**What is expected:**
Copy exactly the lines from the start of the material through the line with "post(i, f_, t_, l_)". Pictures stay out of the copy.

**Information provided:**
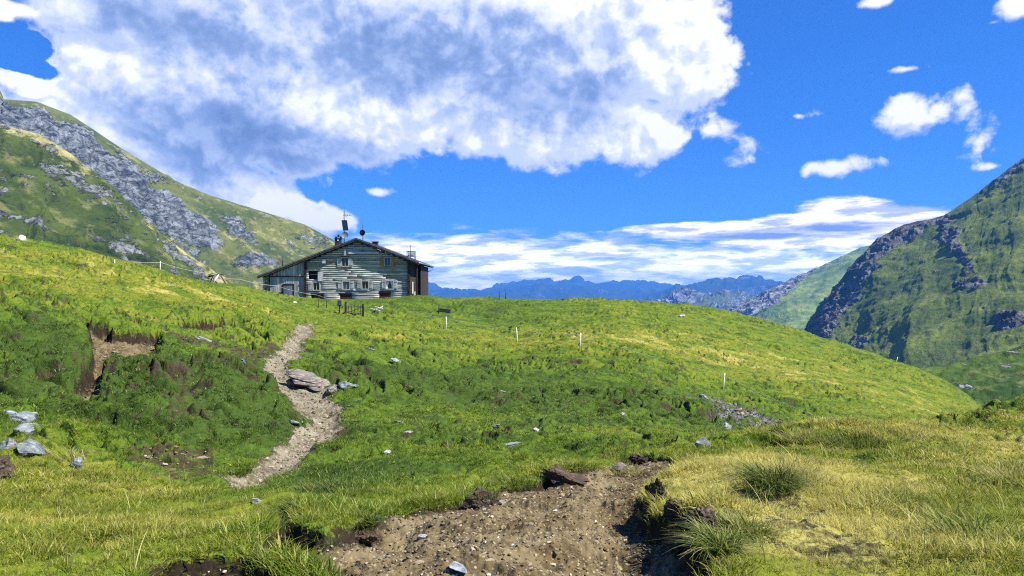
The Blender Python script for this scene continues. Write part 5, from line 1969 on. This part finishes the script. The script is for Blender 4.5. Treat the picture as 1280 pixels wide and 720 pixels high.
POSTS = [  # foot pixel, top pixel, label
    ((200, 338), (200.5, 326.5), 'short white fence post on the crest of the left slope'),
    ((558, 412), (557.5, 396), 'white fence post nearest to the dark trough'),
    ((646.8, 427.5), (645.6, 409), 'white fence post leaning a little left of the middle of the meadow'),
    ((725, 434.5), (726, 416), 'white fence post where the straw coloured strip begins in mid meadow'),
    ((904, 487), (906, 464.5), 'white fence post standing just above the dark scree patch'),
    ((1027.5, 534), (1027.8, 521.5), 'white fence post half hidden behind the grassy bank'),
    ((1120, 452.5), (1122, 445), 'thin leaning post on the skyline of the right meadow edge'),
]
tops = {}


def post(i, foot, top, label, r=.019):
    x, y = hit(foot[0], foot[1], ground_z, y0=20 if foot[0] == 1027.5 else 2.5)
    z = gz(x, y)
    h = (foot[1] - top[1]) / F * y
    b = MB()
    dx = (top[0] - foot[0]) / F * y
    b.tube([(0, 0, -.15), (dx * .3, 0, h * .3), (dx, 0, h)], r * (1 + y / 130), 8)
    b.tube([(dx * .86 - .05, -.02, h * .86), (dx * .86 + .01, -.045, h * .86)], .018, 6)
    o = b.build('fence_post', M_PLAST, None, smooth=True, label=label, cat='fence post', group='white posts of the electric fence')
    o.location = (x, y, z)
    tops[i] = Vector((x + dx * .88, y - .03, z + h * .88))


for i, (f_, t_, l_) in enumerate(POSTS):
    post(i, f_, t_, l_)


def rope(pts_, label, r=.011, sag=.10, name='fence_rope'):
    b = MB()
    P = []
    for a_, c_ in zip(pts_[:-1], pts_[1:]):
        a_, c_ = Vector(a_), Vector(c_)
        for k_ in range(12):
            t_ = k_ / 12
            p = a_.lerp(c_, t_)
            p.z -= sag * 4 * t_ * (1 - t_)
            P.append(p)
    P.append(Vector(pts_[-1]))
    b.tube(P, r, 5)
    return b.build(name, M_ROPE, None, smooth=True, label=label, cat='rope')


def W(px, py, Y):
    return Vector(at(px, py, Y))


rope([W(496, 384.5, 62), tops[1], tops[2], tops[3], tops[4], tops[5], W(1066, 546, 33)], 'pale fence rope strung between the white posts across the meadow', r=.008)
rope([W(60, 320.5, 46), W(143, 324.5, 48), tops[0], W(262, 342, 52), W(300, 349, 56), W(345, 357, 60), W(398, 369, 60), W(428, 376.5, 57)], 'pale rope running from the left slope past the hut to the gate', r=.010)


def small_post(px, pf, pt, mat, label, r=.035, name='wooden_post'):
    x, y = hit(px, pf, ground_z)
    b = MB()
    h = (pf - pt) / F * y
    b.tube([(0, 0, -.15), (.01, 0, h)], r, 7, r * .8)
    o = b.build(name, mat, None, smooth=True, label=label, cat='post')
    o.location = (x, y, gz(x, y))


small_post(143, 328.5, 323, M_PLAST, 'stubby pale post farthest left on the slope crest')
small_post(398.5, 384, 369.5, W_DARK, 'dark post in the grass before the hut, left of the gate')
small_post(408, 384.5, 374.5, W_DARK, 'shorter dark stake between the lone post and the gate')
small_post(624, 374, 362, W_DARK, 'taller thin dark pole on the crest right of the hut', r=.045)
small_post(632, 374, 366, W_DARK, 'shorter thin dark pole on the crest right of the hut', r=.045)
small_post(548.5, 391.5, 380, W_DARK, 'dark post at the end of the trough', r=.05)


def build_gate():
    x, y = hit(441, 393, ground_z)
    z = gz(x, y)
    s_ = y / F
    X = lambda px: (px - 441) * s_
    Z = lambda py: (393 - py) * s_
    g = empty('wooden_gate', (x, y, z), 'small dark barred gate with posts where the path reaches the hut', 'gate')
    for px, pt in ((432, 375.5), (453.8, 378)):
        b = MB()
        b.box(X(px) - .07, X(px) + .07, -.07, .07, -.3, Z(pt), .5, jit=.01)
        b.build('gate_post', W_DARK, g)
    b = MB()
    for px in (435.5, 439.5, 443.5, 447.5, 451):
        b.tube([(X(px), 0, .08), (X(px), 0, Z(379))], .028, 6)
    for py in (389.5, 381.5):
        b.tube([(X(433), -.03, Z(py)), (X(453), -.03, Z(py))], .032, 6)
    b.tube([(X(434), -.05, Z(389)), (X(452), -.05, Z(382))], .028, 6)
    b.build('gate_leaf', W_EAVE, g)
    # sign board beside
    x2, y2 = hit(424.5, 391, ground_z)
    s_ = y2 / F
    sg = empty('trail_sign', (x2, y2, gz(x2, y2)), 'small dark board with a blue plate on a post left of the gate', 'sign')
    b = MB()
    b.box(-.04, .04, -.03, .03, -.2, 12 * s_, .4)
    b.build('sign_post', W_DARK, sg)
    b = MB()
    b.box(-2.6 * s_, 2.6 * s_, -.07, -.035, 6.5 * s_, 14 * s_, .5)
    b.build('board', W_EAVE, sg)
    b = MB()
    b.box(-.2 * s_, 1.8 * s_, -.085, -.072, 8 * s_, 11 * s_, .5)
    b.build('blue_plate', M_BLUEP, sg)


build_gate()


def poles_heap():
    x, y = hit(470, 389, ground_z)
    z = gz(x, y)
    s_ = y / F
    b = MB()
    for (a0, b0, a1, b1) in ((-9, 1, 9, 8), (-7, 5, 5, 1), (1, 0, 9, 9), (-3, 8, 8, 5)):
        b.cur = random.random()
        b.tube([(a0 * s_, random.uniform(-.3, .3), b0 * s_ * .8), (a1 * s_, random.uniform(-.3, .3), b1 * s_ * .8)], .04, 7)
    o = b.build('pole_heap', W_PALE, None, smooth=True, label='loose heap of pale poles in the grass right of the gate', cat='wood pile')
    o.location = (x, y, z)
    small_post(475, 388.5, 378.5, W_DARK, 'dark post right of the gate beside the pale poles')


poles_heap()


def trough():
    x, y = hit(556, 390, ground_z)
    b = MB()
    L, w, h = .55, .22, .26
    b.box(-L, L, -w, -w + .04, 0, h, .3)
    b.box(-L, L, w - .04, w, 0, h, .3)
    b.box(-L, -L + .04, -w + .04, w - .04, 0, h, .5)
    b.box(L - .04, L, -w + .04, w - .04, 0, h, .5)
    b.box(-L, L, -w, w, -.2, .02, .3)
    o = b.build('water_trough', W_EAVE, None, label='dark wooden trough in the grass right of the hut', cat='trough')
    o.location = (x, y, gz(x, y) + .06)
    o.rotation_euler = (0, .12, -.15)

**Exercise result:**
The Blender Python script for this scene continues. Write part 5, from line 1969 on. This part finishes the script. The script is for Blender 4.5. Treat the picture as 1280 pixels wide and 720 pixels high.
POSTS = [  # foot pixel, top pixel, label
    ((200, 338), (200.5, 326.5), 'short white fence post on the crest of the left slope'),
    ((558, 412), (557.5, 396), 'white fence post nearest to the dark trough'),
    ((646.8, 427.5), (645.6, 409), 'white fence post leaning a little left of the middle of the meadow'),
    ((725, 434.5), (726, 416), 'white fence post where the straw coloured strip begins in mid meadow'),
    ((904, 487), (906, 464.5), 'white fence post standing just above the dark scree patch'),
    ((1027.5, 534), (1027.8, 521.5), 'white fence post half hidden behind the grassy bank'),
    ((1120, 452.5), (1122, 445), 'thin leaning post on the skyline of the right meadow edge'),
]
tops = {}


def post(i, foot, top, label, r=.019):
    x, y = hit(foot[0], foot[1], ground_z, y0=20 if foot[0] == 1027.5 else 2.5)
    z = gz(x, y)
    h = (foot[1] - top[1]) / F * y
    b = MB()
    dx = (top[0] - foot[0]) / F * y
    b.tube([(0, 0, -.15), (dx * .3, 0, h * .3), (dx, 0, h)], r * (1 + y / 130), 8)
    b.tube([(dx * .86 - .05, -.02, h * .86), (dx * .86 + .01, -.045, h * .86)], .018, 6)
    o = b.build('fence_post', M_PLAST, None, smooth=True, label=label, cat='fence post', group='white posts of the electric fence')
    o.location = (x, y, z)
    tops[i] = Vector((x + dx * .88, y - .03, z + h * .88))


for i, (f_, t_, l_) in enumerate(POSTS):
    post(i, f_, t_, l_)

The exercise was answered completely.